The exhibition will serve as a platform for stow to connect with logistics professionals, demonstrating how its locally manufactured, high-quality systems can solve complex storage challenges. From standard pallet racking to sophisticated semi-automated systems, stow provides scalable solutions tailored to the evolving needs of the global supply chain.

Advanced Printing Solutions at LogiMAT

Bixolon Co., Ltd, a global Mobile, label and POS printer manufacturer, invites visitors onto stand 2C37 at LogiMAT 2026 in Stuttgart, Germany, where the company will present an extensive portfolio of high-performance printing solutions tailored for the evolving needs of warehouse, transportation, production, and supply-chain operations.

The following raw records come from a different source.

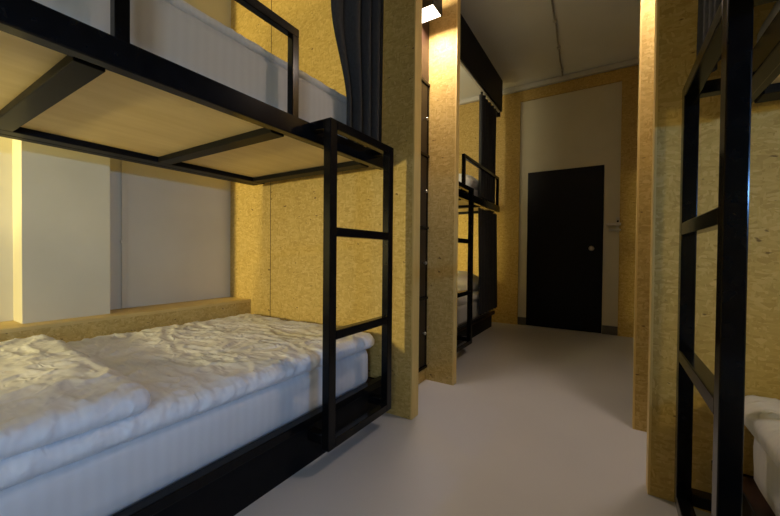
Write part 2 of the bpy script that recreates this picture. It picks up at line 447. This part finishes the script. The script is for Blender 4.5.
# far bunk bedding
m2 = soft_slab('mattress', M['mat'], None, (-2.30, 2.66, .192), (-1.31, 4.55, .42), (.04, .04, .03), (.04, .04, .03),
               crumple(.005, 7, lambda p, n: 0 if n.z < -.2 else 1, 31), (-1.8, 3.6, .19))
tag(m2, 'white lower mattress seen past the far bunk ladder', 'mattress')
d2 = soft_slab('duvet', M['sheet'], None, (-2.31, 2.66, .412), (-1.29, 4.35, .50), (.05, .05, .042), (.03, .03, .02),
               crumple(.014, 7, lambda p, n: .15 if n.z < -.2 else 1, 32), (-1.8, 3.6, .42))
tag(d2, 'white rumpled duvet on the far bunk lower bed', 'duvet')
def pillow(lo, hi, seed, label):
    c = (Vector(lo) + Vector(hi)) / 2; hs = (Vector(hi) - Vector(lo)) / 2
    def sh(p):
        a = (p.x - c.x) / hs.x; b = (p.y - c.y) / hs.y
        k = max(.18, (1 - abs(a) ** 3.0) * (1 - abs(b) ** 3.0)) ** .55
        return Vector((p.x, p.y, lo[2] + (p.z - lo[2]) * (.35 + .65 * k)))
    o = soft_slab('pillow', M['sheet'], None, lo, hi, (.06, .06, hs.z * .95), (.02, .02, .02), crumple(.010, 8, top, seed), (c.x, c.y, lo[2]), sh)
    return tag(o, label, 'pillow')
pillow((-1.98, 3.9, .49), (-1.34, 4.40, .73), 33, 'white plump pillow on the far lower bed beside the curtain')
u2 = soft_slab('mattress', M['mat'], None, (-2.3, 2.70, z2 - .03), (-1.305, 4.5, 1.69), (.03, .03, .025), (.04, .04, .03),
               crumple(.005, 7, lambda p, n: 0 if n.z < -.2 else 1, 34), (-1.8, 3.6, z2 - .03))
tag(u2, 'white upper mattress behind the guard rail of the far bunk', 'mattress')
pillow((-1.95, 3.75, 1.67), (-1.315, 4.35, 1.90), 35, 'white rumpled pillow on the far upper bed behind the guard rail')

# ------------------------------------------------------------------ curtains, pelmets
def curtain(name, label, X, zt_, zb_, edge, folds, amp, seed, group='charcoal bed curtains', flare=lambda z: 0):
    """pleated cloth hanging in the plane x = X; edge(z) gives its two y limits"""
    bm = bmesh.new(); nz = 50; nu = folds * 14
    front, back = [], []
    for k in range(nz + 1):
        z = zt_ + (zb_ - zt_) * k / nz; y0, y1 = edge(z); rf, rb = [], []
        for i in range(nu + 1):
            u = i / nu
            ph = u * folds * 2 * PI + .8 * noise.noise(Vector((u * 4, seed, z * .35)))
            a = amp * (.75 + .4 * noise.noise(Vector((u * 5, seed * 2, z * .5))))
            x = X + a * math.sin(ph) + .25 * a * math.sin(2 * ph + 1)
            y = y0 + (y1 - y0) * u + flare(z) * (1 - u) ** 4
            rf.append(bm.verts.new((x + .002, y, z))); rb.append(bm.verts.new((x - .002, y, z)))
        front.append(rf); back.append(rb)
    for k in range(nz):
        for i in range(nu):
            bm.faces.new((front[k][i], front[k + 1][i], front[k + 1][i + 1], front[k][i + 1]))
            bm.faces.new((back[k][i], back[k][i + 1], back[k + 1][i + 1], back[k + 1][i]))
        bm.faces.new((front[k][0], back[k][0], back[k + 1][0], front[k + 1][0]))
        bm.faces.new((front[k][nu], front[k + 1][nu], back[k + 1][nu], back[k][nu]))
    for i in range(nu):
        bm.faces.new((front[0][i], front[0][i + 1], back[0][i + 1], back[0][i]))
        bm.faces.new((front[nz][i], back[nz][i], back[nz][i + 1], front[nz][i + 1]))
    o = make(name, bm, M['curtain'], None, (X, sum(edge(zb_)) / 2, zb_), 0, True)
    return tag(o, label, 'curtain', group)

def e1(z):
    k = max(0, min(1, (2.15 - z) / .45)); k = k * k * (3 - 2 * k)
    return -.125 * (1 - k)
curtain('bed_curtain', 'charcoal curtain gathered at the end of the near left upper bunk', -1.150, 2.76, 1.535, lambda z: (1.395, 1.722), 4, .040, 3, flare=e1)
curtain('bed_curtain', 'charcoal curtain in the top right corner above the right-hand ladder', .285, 2.76, 1.60, lambda z: (1.25, 1.70), 6, .026, 5)
curtain('bed_curtain', 'charcoal curtain hanging from the pelmet beside the far upper bunk', -1.255, 2.76, 1.59, lambda z: (3.86 + .02 * (2.7 - z), 4.50), 6, .032, 7)
curtain('bed_curtain', 'charcoal curtain hanging to the base of the far lower bunk', -1.265, 1.47, .245, lambda z: (3.87 + .06 * (1.47 - z), 4.62 + .06 * (1.47 - z)), 6, .022, 9)

def pelmet(label, X, s, y0, y1, zb):
    t = thing('pelmet', label, 'pelmet', (X, (y0 + y1) / 2, zb), 'black curtain pelmets')
    bx('face_board', M['blackmatt'], t, (X, X - s * .022, y0, y1, zb, ZC - .004), bev=.002)
    bx('curtain_track', M['plastic'], t, (X - s * .022, X - s * .045, y0 + .01, y1 - .01, zb - .012, zb + .012))
    bx('end_bracket', M['blackmatt'], t, (X - s * .022, X - s * .07, y1 - .03, y1, zb - .06, ZC - .004))
    return t
pelmet('long black pelmet board under the ceiling of the far left alcove', -1.215, 1, 2.436, 4.64, 2.80)
pelmet('black pelmet board over the near left bunk, above the frame', -1.15, 1, -.34, 1.748, 2.76)
pelmet('black pelmet board over the right-hand bunk, above the frame', .245, -1, -.34, 1.718, 2.76)

# ------------------------------------------------------------------ lockers, lamps
def lockers(label, X, s, y0, y1, far):
    """column of four lockers whose doors face the aisle (s = +1 towards +x)"""
    t = thing('locker_column', label, 'lockers', (X - s * .25, (y0 + y1) / 2, 0), 'dark locker columns')
    bx('plinth', M['osb'], t, (X, X - s * .5, y0, y1, 0, .10))
    bx('carcass', M['blackmatt'], t, (X - s * .02, X - s * .5, y0, y1, .10, 2.195))
    bx('top_panel', M['brown'], t, (X, X - s * .02, y0, y1, 2.215, ZC - .004))
    zs = [.105, .62, 1.14, 1.67, 2.195]
    fr = bx('door_frame', M['black'], t, *[(X + s * .014, X - s * .02, y0, y1, z - .009, z + .009) for z in zs], (X + s * .010, X - s * .02, y0, y0 + .03, .10, 2.2), (X + s * .006, X - s * .02, y1 - .02, y1, .10, 2.2))
    for za, zb in zip(zs, zs[1:]):
        d = bx('door', M['locker'], t, (X + s * .003, X - s * .02, y0 + .032, y1 - .022, za + .012, zb - .012), bev=.002)
        bm = bmesh.new(); yk = y1 - .06
        lathe(bm, (X + s * .003, yk, (za + zb) / 2), (s, 0, 0), [(.006, 0), (.006, .010), (.011, .014), (.012, .020), (.008, .026), (0, .027)], 14)
        make('knob', bm, M['steel'], d, None, 0, True)
    return t
lockers('dark brown four-door locker column in the slot between the two left chipboard partitions', -1.165, 1, 1.832, 2.373, 1)
lockers('dark brown four-door locker column hidden between the two right chipboard partitions', .360, -1, 1.802, 2.323, 1)

def cube_lamp(label, x0, x1, y0, y1, z0, z1, wall_x, power):
    t = thing('wall_lamp', label, 'wall lamp', ((x0 + x1) / 2, (y0 + y1) / 2, z0), 'black cube wall lamps')
    bx('housing', M['lamp_black'], t, (x0, x1, y0, y0 + .006, z0, z1), (x0, x1, y1 - .006, y1, z0, z1), (x0, x0 + .006, y0, y1, z0, z1), (x1 - .006, x1, y0, y1, z0, z1))
    bx('top_diffuser', M['diff'], t, (x0 + .006, x1 - .006, y0 + .006, y1 - .006, z1 - .01, z1 - .003))
    bx('diffuser', M['diff'], t, (x0 + .006, x1 - .006, y0 + .006, y1 - .006, z0 + .003, z0 + .01))
    L = bpy.data.lights.new('lamp_glow', 'AREA'); L.shape = 'RECTANGLE'; L.size = x1 - x0 - .02; L.size_y = y1 - y0 - .02
    L.color = (1, .80, .66); L.energy = power; L.spread = PI
    lo = bpy.data.objects.new('lamp_glow', L); COL.objects.link(lo); lo.parent = t; lo.location = (0, 0, -.004)
    U = bpy.data.lights.new('lamp_uplight', 'AREA'); U.shape = 'RECTANGLE'; U.size = L.size; U.size_y = L.size_y; U.color = L.color; U.energy = power * .4
    uo = bpy.data.objects.new('lamp_uplight', U); COL.objects.link(uo); uo.parent = t; uo.location = (0, 0, z1 - z0 + .004); uo.rotation_euler = (PI, 0, 0)
    return t
LP = 10
cube_lamp('black cube lamp glowing white above the left lockers', -1.163, -1.0, 2.09, 2.235, 2.575, 2.72, -1.165, LP)
cube_lamp('black cube lamp above the right lockers, hidden by the partition', .205, .358, 2.04, 2.185, 2.575, 2.72, .36, LP)

# reading lamps added out of view to light the berths and far wall
def fill(label, x, y, z, power, aim, cone=118, blend=.3, col=(1, .82, .34)):
    t = thing('fill_wall_lamp', label, 'reading lamp', (x, y, z), 'berth reading lamps')
    bm = bmesh.new(); lathe(bm, (x, y - .07, z + .03), (0, 1, 0), [(.035, 0), (.035, .012), (.012, .014), (.012, .03)], 18); make('wall_plate', bm, M['lamp_black'], t)
    bm = bmesh.new(); lathe(bm, (x, y - .055, z + .03), (0, .6, -.35), [(.03, 0), (.045, .05)], 18); make('lamp_shade', bm, M['lamp_black'], t, None, 0, True)
    L = bpy.data.lights.new('lamp_glow', 'SPOT'); L.color = col; L.energy = power; L.shadow_soft_size = .10; L.spot_size = math.radians(cone); L.spot_blend = blend
    lo = bpy.data.objects.new('lamp_glow', L); COL.objects.link(lo); lo.parent = t; lo.location = (0, .07, -.02); lo.rotation_euler = Vector((-aim[0], -aim[1], -aim[2])).to_track_quat('Z', 'Y').to_euler()
    return t
fill('reading lamp added beyond the head of the near left lower berth', -2.2, -1.95, 1.08, 215, (-.12, .99, 0), 62, .25)
fill('reading lamp added beyond the head of the near left upper berth', -2.2, -1.95, 2.35, 235, (-.24, .96, 0), 62, .3)
fill('reading lamp added at the head of the right lower berth', .95, -.28, 1.10, 22, (.50, .86, 0))
fill('reading lamp added at the head of the far lower berth', -1.95, 2.505, 1.10, 130, (-.38, .92, 0), 84, .5)
fill('reading lamp added at the head of the far upper berth', -1.50, 2.505, 2.32, 72, (-.62, .8, .10), 124, .9, (1, .86, .58))

# ------------------------------------------------------------------ daylight: area lamps outside the added windows
def daylight(name, loc, look, sx, sy, col, power):
    L = bpy.data.lights.new(name, 'AREA'); L.shape = 'RECTANGLE'; L.size = sx; L.size_y = sy
    L.color = col; L.energy = power
    lo = bpy.data.objects.new(name, L); COL.objects.link(lo); lo.location = loc
    lo.rotation_euler = (-Vector(look)).to_track_quat('Z', 'Y').to_euler()
daylight('overcast_fill', ((WX0 + WX1) / 2, YF - .2, (WZ0 + WZ1) / 2), (0, 1, 0), WX1 - WX0 - .1, WZ1 - WZ0 - .1, (.78, .88, 1.0), 48)  # area lamp added in place of sky behind the front window
daylight('blue_fill', (XR + .2, (VY0 + VY1) / 2, (VZ0 + VZ1) / 2), (-1, 0, 0), VY1 - VY0, VZ1 - VZ0, (.18, .45, 1.0), 68)  # blue lamp added behind the slit window, tints floor and bedding

W = bpy.data.worlds.new('world'); S.world = W; W.use_nodes = True
bg = W.node_tree.nodes['Background']; bg.inputs[0].default_value = (.5, .7, 1, 1); bg.inputs[1].default_value = .3

# ------------------------------------------------------------------ camera
cam = bpy.data.cameras.new('camera'); co = bpy.data.objects.new('camera', cam); COL.objects.link(co); S.camera = co
cam.sensor_width = 36; cam.lens = 350.436 / 780 * 36; cam.clip_start = .02; cam.clip_end = 50
yaw, pitch, roll = .56113001, -.013756141, .00913823416
f = Vector((-math.sin(yaw) * math.cos(pitch), math.cos(yaw) * math.cos(pitch), math.sin(pitch)))
r = Vector((math.cos(yaw), math.sin(yaw), 0)); u = r.cross(f)
c_, s_ = math.cos(roll), math.sin(roll)
r2 = c_ * r + s_ * u; u2 = -s_ * r + c_ * u
m = Matrix((r2, u2, -f)).transposed().to_4x4(); m.translation = (0, 0, .95)
co.matrix_world = m

S.view_settings.view_transform = 'Standard'; S.view_settings.look = 'None'
S.view_settings.exposure = 0.0; S.view_settings.gamma = 1.0; S.view_settings.use_curve_mapping = False
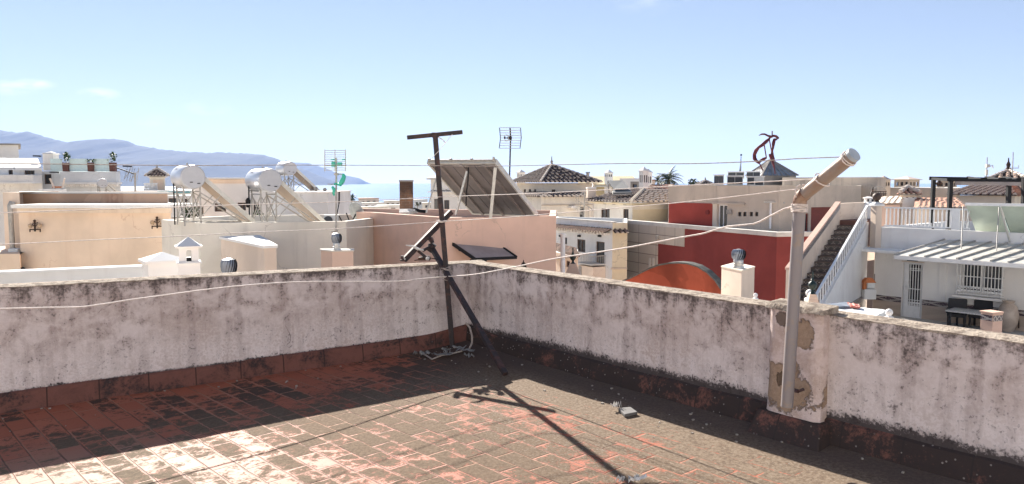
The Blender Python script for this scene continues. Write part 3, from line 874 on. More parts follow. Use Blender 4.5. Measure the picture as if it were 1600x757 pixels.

Key exhibition product highlights will include:


• Shipping Labelling – To keep pace with fast-moving logistics environments, Bixolon will showcase its broad range of high-performance labelling solutions with variable print widths. The lineup includes the NEW XD5-40II 4-inch (118 mm) desktop label printer series, offering enhanced performance within a compact, cost-effective footprint. Alongside the unique XQ-840II 4-inch (118 mm) stand-alone tablet-embedded printer and the SLP-DX220W 2-inch (58 mm) slimline direct thermal label printer with Wi-Fi connectivity. For high-volume operational demands, Bixolon will present the cost-efficient XT3-40 4-inch (114 mm) industrial printer, alongside the competitively priced XD3-40 4-inch (118 mm) series featuring a compact design and essential industry features. Completing the range is the robust and sustainable XL5-40 4-inch (114 mm) linerless printer designed for variable-length labelling without waste.


• RFID Labelling – Understanding the importance of track-and-trace within logistics, Bixolon will be presenting its comprehensive range of mobile, desktop, and industrial RFID print-and-encode solutions. This includes the feature-rich, premium XM7-40R 4-inch (112 mm) mobile RFID label printer, the NEW XD5-40IItR 4-inch (118 mm) RFID-enabled desktop thermal transfer label printer, and the XT5-40NR 4-inch (114 mm) high-performance industrial thermal transfer RFID label printer.


• Mobile Printing – Bixolon will also highlight its reliable mobile portfolio, including the bestselling SPP-R200III 2-inch (58 mm) ergonomic and lightweight mobile printer. Alongside the outstanding XM7 Series comprising of the XM7-20 (2-inch / 58 mm), XM7-30 (3-inch / 80 mm), and XM7-40 (4-inch / 112 mm) Auto-ID mobile liner and linerless label printers, supported by a wide range of accessories ideal for logistics and warehouse operations.

Bixolon will also be joined on the stand by Urovo Europe, a global manufacturer of rugged mobile devices who will be showcasing its latest rugged mobile computing solutions designed to improve efficiency and productivity in logistics and warehouse environments. Highlights include the new DT66 full-touch mobile computer, the RT40S rugged handheld for demanding warehouse operations, and the U2 wearable mobile computer for hands-free workflows.

John Kim, Marketing Director, Bixolon Global:

LogiMAT continues to be the premier stage to connect with partners and customers who are driving forward innovation in intralogistics… We’re excited to showcase our latest printing technologies, designed to deliver efficiency, durability, and actionable data to today’s fast-moving supply-chain environments.